Rep. Adam Schiff (D-Calif.), a member of the House select committee investigating the Jan. 6, 2021, insurrection, urged the public not to forget the role that Republican members of Congress played in efforts to overturn the results of the 2020 presidential election.
Schiff said in an op-ed published Thursday in The New York Times that only “scant attention” is given to the number of GOP members of the House and Senate who voted to contest the results of multiple states in the election.
“Even after Capitol Police and Metropolitan Police put down the insurrection at great cost to themselves, the majority of Republicans in the House picked up right where they left off, still voting to overturn the results in important states,” he said.
After Congress reconvened to count the votes of the Electoral College following the attack, 147 Republican members of Congress — eight senators and 139 representatives — objected to the results in Arizona or Pennsylvania, both of which were key states that helped seal President Biden’s victory in the election.
“Even the Constitution cannot protect us if the people sworn to uphold it do not give meaning to their oath of office, if that oath is not informed by ideas of right and wrong, and if people are unwilling to accept the basic truth of things,” Schiff said. “None of it will be enough.”
Schiff’s op-ed came on the same day that the committee released its final report on the insurrection.

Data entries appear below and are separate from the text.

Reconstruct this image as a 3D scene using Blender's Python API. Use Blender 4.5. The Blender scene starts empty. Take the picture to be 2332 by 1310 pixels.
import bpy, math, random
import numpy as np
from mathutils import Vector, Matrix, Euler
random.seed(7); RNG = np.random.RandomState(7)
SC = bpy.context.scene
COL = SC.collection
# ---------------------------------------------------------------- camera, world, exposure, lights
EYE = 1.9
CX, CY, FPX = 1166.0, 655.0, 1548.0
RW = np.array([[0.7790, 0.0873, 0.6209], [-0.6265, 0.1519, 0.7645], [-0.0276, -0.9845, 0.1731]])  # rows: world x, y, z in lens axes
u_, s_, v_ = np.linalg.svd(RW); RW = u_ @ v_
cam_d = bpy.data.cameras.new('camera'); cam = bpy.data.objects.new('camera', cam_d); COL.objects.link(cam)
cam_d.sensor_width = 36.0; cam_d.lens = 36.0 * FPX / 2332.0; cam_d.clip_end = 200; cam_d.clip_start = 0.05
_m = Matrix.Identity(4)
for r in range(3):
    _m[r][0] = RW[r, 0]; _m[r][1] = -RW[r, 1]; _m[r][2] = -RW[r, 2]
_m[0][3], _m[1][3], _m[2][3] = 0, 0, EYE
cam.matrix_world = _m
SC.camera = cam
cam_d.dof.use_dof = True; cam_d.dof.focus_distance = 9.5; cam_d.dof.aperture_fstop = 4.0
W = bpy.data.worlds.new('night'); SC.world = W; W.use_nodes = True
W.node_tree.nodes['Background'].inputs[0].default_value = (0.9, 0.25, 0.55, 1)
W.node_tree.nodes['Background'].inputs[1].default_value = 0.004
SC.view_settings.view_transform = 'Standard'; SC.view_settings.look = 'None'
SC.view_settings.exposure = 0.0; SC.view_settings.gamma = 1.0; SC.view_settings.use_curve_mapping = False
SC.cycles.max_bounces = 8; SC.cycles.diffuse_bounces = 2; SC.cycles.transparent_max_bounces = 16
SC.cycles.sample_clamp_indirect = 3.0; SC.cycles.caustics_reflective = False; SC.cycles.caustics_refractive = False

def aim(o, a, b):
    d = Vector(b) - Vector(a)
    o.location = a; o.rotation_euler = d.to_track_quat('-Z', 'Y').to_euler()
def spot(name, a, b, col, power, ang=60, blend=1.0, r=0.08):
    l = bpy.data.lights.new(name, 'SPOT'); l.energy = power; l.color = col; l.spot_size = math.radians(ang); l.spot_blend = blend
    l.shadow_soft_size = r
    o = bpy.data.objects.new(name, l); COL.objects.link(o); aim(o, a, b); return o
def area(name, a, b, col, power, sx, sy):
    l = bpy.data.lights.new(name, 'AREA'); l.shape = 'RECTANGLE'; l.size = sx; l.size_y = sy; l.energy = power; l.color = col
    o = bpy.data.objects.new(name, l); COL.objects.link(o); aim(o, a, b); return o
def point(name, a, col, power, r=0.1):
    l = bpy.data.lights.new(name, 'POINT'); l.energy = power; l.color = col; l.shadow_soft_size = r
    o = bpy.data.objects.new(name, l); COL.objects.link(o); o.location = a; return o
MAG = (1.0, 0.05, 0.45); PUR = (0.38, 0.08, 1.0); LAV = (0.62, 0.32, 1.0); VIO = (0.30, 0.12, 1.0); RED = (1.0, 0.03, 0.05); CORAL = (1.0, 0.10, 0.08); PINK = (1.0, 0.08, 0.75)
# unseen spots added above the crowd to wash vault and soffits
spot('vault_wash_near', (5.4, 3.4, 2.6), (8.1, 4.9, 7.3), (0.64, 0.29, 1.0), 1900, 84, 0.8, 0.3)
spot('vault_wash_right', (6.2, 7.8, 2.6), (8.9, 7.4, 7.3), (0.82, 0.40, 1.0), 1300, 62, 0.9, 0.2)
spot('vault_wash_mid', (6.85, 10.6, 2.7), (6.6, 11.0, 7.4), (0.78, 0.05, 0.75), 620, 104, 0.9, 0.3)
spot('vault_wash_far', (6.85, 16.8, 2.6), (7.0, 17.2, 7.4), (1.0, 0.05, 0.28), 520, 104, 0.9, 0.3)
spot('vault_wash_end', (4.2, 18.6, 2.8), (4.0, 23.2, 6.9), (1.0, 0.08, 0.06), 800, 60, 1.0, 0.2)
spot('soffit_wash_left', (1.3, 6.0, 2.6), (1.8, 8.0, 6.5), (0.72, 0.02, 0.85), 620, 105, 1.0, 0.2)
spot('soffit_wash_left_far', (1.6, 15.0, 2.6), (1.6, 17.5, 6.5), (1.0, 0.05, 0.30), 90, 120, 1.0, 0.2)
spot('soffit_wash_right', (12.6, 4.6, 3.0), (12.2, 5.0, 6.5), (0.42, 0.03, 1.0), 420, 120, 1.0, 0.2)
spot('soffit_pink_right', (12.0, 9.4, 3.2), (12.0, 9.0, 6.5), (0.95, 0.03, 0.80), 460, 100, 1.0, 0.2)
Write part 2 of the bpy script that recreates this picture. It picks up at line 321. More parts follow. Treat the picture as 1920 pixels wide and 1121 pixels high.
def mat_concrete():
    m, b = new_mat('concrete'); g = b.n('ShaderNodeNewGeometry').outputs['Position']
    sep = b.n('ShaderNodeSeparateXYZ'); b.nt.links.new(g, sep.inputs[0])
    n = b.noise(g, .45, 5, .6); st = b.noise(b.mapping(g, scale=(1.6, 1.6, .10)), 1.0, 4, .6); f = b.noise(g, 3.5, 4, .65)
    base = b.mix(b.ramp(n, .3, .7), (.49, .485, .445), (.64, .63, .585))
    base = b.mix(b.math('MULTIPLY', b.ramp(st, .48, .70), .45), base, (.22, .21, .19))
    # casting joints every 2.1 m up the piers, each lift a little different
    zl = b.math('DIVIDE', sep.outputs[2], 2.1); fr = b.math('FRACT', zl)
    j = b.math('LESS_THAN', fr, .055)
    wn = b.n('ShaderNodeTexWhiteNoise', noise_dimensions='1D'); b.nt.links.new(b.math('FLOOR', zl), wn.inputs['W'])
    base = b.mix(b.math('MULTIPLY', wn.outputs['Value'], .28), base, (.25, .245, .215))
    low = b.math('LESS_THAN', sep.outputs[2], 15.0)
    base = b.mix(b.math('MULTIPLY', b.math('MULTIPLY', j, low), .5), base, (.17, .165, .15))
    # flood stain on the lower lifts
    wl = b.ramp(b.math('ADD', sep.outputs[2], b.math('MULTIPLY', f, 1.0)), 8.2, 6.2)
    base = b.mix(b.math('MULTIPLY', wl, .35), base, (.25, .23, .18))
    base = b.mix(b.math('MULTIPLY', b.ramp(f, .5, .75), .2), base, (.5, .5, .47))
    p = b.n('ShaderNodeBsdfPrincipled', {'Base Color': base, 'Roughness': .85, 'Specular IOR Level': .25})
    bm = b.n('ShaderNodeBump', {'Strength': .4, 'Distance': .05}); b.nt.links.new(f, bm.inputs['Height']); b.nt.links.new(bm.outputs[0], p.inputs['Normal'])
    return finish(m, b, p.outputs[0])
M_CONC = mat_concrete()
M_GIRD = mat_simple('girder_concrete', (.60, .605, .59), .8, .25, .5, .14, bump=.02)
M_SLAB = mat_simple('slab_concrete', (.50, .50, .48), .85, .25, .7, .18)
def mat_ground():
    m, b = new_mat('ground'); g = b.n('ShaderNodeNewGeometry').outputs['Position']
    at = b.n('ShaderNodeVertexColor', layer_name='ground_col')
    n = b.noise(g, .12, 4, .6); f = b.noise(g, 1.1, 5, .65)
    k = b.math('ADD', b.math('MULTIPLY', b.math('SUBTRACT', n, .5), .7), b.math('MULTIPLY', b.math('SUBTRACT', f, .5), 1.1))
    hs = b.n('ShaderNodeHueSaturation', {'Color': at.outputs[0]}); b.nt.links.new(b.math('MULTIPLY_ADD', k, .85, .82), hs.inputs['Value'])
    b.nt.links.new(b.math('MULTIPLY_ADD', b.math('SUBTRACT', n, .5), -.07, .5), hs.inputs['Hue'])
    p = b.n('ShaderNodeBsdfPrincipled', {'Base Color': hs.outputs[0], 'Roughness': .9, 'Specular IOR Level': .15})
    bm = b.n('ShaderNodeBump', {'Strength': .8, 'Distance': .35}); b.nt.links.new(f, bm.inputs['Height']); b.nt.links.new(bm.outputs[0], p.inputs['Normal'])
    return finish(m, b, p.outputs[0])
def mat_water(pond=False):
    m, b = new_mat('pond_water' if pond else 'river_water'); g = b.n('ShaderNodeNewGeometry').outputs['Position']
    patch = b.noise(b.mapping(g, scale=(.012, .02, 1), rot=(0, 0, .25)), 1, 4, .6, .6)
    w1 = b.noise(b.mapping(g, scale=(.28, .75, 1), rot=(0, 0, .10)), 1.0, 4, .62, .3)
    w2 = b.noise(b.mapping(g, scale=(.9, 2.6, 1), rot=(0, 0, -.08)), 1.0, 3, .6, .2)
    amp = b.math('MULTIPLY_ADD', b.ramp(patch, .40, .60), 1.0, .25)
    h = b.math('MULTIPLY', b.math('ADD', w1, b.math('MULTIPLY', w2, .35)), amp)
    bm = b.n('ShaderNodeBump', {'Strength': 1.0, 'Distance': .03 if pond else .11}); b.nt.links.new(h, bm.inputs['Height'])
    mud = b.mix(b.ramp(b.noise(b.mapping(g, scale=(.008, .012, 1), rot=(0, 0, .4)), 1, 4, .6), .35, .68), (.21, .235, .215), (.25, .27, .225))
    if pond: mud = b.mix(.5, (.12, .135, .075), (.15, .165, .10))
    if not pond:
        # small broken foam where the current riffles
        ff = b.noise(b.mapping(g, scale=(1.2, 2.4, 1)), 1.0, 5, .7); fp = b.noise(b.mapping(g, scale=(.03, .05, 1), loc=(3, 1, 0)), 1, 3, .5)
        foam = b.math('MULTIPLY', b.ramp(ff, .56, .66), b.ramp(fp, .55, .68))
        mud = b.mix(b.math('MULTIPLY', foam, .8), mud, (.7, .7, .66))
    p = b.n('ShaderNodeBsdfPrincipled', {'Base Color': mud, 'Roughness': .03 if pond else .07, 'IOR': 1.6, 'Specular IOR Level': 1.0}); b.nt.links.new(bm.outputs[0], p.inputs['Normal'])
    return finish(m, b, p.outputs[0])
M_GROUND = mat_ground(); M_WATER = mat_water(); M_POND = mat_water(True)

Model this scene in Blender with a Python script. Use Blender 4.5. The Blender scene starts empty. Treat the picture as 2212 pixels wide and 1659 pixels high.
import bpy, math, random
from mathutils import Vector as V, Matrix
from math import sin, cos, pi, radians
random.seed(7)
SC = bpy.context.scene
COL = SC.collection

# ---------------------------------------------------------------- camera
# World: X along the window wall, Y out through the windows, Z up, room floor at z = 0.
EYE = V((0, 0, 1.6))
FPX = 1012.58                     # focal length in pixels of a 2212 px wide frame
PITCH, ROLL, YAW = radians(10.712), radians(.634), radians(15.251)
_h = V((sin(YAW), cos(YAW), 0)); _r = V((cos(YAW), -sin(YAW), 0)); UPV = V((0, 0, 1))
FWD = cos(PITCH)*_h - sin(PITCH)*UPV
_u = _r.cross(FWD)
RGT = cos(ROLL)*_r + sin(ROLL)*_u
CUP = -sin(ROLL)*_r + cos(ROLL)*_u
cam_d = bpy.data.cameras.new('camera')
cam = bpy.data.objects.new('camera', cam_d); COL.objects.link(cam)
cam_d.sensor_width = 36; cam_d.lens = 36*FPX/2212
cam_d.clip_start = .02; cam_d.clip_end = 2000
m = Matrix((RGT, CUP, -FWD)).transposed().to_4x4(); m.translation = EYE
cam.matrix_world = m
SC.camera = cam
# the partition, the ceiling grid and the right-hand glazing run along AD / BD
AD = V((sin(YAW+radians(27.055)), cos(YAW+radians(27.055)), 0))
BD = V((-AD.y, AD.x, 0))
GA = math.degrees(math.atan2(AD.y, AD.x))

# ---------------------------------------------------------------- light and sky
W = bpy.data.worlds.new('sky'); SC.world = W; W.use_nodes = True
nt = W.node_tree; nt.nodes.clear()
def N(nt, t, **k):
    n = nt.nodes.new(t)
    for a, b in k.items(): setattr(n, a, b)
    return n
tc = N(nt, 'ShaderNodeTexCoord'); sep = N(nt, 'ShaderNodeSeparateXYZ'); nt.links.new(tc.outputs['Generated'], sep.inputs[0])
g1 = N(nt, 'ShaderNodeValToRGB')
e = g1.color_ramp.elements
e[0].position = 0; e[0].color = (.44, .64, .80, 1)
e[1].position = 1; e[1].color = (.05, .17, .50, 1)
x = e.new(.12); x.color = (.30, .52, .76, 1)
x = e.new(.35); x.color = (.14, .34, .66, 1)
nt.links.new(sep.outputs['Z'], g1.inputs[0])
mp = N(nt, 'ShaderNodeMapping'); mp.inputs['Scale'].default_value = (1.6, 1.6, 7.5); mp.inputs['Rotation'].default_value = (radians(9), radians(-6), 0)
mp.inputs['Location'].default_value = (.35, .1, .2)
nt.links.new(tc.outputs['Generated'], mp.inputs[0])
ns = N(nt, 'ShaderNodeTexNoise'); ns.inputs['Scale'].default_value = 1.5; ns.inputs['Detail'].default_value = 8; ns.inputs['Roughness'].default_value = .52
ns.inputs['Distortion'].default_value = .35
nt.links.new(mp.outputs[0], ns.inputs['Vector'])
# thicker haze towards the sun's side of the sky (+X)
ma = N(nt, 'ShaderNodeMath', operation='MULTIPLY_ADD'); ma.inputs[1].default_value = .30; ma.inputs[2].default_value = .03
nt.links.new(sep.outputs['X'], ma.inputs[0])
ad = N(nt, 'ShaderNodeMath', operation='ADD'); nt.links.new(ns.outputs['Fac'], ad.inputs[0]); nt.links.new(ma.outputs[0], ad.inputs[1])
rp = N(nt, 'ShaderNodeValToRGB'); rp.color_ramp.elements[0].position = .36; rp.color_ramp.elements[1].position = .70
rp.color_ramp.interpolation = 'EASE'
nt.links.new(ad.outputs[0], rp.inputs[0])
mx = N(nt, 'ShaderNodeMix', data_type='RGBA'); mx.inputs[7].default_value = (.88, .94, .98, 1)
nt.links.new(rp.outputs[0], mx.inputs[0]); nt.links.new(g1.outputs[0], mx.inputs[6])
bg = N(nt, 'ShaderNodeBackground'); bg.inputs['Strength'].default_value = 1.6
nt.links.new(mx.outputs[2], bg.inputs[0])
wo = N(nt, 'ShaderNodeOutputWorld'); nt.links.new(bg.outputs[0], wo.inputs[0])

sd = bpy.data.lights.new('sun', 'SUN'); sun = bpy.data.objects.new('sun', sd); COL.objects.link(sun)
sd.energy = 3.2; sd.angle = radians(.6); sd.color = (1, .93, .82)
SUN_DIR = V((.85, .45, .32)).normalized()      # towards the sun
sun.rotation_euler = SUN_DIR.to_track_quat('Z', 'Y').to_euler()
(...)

The committee made four criminal referrals for former President Trump to the Justice Department (DOJ) earlier in the week.
The committee also referred multiple Republican representatives who refused to comply with its subpoenas to the House Ethics Committee. They include House Minority Leader Kevin McCarthy (Calif.) and Reps. Jim Jordan (Ohio), Scott Perry (Pa.) and Andy Biggs (Ariz.).
Schiff said the country’s elected officials should be chosen based on their allegiance to the law and the Constitution and people should be guided by facts, “not factions.”
“It is our hope that this report will make a small contribution to that effort. Our country has never before faced the kind of threat we documented. May it never again,” he said.
Schiff also outlined the next steps following the committee’s report in an op-ed in the Los Angeles Times on Friday. He said the DOJ should hold itself to the standard it established at the start of its investigation into the attack as it determines what charges to pursue — a standard Schiff described simply as “follow the evidence wherever it leads.”
Among other reforms, he also called for Congress to pass legislation to clarify the House’s authority to enforce its subpoenas and that the vice president only has a ceremonial role in counting the votes of the Electoral College. Congress approved the Electoral Count Reform Act, which makes the latter clarification, as part of the omnibus government funding bill this week, sending the bill to Biden’s desk.
Schiff additionally called on the country to confront the “rising tide” of bigotry and racially motivated violent extremism.